Kieslowski’s final film, Red is the last installment of the trilogy, in which each film engages loosely with a color of the French flag and the ideal it represents. Red – symbolic of fraternity – was instantly acclaimed as a masterpiece, and provided one of 90s cinema’s most iconic images: Irene Jacob blowing bubble gum as crimson drapery billows behind her.

Despite its relative recentness, Red has been highly influential thematically to countless movies that base themselves on missed opportunities, failed connections, and the cataclysmic effect chance occurrences can have on our destinies. Kieslowski explores these issues through the story of Valentine, a Swiss model who runs over the German Shepard of a misanthropic former judge (Jean-Louis Tritignant). Upon returning the dog to his owner, she discovers that the judge taps the conversations of his neighbors – one of whom is a married father leading an affair with another man.

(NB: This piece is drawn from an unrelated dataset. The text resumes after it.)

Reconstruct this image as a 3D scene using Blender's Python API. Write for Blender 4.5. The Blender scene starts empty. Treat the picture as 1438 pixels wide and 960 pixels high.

Disgusted at first by his hobby, Valentine gradually empathizes with the judge’s poignant and pathetic last resort to some semblance of human connection. Gradually, they establish a relationship of mutual confession, their inner traumas unfolding and binding them in a complex, indefinable love. Also, a parallel narrative is established, in which a young law student, who lives in front of Valentine, strangely experiences the same events that lead the judge to his state of bitterness.

The two story threads finally intersect in the film’s finale, which gathers the protagonists of the trilogy together. It’s an ending whose details are best left undisclosed, a wonderfully overblown metaphor for unsentimental optimism, and a conclusion of unrivaled power.